======== INFORMATION GIVEN
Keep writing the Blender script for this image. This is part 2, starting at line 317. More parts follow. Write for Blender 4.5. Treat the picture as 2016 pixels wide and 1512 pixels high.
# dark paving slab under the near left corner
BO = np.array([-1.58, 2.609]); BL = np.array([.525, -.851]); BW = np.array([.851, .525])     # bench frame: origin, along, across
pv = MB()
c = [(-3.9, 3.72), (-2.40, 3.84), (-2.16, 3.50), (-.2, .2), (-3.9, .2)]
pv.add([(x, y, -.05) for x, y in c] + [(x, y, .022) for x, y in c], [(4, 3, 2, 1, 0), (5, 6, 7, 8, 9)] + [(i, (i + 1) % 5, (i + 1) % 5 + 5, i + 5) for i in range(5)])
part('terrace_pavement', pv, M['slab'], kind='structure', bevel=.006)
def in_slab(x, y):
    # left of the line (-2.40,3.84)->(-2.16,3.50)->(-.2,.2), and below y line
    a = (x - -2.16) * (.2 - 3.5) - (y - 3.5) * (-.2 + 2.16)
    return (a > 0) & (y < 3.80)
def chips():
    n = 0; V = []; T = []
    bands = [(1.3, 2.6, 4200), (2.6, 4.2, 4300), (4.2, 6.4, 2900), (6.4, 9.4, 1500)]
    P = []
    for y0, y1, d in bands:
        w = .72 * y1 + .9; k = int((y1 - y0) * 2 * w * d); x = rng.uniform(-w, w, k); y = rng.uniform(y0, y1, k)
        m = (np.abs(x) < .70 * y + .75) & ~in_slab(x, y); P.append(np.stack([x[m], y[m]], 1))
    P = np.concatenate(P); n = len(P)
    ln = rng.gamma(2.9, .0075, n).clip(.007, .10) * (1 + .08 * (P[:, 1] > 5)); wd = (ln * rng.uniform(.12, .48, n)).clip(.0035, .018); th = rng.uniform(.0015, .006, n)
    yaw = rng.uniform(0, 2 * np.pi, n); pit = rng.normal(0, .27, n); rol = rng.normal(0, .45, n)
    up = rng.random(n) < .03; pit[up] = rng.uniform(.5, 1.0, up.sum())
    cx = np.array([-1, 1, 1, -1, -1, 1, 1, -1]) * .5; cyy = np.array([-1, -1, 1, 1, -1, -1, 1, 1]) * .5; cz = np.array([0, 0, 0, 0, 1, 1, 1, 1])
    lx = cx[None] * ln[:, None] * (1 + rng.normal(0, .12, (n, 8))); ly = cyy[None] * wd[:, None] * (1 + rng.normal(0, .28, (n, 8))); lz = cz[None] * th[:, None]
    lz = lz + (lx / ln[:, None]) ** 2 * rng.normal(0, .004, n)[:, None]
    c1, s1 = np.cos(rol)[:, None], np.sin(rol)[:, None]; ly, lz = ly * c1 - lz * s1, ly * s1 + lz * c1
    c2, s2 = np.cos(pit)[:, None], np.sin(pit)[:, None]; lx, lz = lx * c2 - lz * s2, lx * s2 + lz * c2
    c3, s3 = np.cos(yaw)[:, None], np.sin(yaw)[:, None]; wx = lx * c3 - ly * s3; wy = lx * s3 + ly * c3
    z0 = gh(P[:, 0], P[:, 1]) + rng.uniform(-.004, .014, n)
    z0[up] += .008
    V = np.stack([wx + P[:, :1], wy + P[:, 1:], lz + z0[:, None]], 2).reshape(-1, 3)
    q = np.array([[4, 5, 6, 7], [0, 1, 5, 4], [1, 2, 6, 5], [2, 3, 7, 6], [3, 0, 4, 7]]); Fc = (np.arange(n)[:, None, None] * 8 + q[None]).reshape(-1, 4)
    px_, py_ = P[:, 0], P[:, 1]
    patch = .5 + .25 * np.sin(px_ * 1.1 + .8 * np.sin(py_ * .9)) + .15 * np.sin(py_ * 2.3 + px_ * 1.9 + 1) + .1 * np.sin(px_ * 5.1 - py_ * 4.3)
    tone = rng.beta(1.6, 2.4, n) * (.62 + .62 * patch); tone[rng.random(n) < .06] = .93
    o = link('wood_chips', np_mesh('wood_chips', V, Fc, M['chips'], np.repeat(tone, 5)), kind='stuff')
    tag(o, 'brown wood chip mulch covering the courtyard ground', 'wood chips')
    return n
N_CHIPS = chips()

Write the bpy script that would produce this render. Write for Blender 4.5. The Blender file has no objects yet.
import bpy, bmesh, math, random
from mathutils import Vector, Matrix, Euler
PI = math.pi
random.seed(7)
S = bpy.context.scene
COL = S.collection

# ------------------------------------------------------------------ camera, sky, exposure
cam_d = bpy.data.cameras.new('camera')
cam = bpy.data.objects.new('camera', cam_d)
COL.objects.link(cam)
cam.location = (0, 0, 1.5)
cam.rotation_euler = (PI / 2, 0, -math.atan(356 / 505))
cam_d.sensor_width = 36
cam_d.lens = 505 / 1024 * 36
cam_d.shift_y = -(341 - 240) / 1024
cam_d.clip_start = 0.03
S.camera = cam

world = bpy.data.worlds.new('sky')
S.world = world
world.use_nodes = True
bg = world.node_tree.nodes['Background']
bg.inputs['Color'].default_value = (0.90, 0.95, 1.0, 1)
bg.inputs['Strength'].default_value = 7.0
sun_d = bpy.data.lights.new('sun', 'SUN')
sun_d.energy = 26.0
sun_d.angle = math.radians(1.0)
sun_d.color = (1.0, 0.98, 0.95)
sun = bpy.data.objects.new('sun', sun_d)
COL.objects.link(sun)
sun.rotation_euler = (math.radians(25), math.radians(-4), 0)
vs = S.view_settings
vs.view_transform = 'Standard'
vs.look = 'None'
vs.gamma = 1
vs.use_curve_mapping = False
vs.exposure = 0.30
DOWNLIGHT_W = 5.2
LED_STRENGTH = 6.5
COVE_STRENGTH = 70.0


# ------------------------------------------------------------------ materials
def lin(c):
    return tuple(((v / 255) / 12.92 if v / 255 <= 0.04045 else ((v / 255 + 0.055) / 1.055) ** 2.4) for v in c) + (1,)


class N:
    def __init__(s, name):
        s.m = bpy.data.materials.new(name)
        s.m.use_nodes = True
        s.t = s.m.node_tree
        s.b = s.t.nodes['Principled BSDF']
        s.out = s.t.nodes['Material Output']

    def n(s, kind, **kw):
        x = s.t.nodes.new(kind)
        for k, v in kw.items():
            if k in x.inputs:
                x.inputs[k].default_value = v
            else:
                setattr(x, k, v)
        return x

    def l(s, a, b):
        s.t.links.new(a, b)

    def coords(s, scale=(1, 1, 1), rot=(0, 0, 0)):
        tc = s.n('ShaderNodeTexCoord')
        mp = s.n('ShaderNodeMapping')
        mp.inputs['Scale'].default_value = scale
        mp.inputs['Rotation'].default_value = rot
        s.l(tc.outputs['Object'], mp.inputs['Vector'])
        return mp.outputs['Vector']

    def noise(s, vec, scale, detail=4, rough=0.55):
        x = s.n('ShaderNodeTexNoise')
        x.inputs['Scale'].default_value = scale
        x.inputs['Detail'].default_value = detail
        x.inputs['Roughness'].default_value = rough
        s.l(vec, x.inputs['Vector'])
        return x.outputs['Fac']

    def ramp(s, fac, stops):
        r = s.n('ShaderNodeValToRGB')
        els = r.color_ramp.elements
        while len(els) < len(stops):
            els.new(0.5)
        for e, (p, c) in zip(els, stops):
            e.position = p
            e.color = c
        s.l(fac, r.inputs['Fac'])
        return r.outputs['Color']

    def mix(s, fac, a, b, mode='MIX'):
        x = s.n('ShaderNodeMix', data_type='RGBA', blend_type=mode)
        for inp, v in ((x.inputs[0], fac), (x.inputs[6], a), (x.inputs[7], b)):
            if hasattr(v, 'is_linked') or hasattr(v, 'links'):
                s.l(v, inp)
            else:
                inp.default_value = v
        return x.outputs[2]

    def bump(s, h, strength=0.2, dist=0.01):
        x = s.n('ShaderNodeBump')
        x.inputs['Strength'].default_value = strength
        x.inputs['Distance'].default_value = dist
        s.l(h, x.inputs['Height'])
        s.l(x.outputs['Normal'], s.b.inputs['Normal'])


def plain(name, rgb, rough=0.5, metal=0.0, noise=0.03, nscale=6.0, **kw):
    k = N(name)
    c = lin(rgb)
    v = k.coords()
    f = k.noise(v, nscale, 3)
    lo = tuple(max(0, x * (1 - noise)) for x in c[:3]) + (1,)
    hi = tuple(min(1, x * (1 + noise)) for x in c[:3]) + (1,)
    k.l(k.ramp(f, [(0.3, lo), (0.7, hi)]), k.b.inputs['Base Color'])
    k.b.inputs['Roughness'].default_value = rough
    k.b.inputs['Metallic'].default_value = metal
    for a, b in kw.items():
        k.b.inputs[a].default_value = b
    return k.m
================
AIM OF THE TASK: Show each line holding the word "random".

SOLUTION FOR THIS TASK:
    up = rng.random(n) < .03; pit[up] = rng.uniform(.5, 1.0, up.sum())
    tone = rng.beta(1.6, 2.4, n) * (.62 + .62 * patch); tone[rng.random(n) < .06] = .93
import bpy, bmesh, math, random
random.seed(7)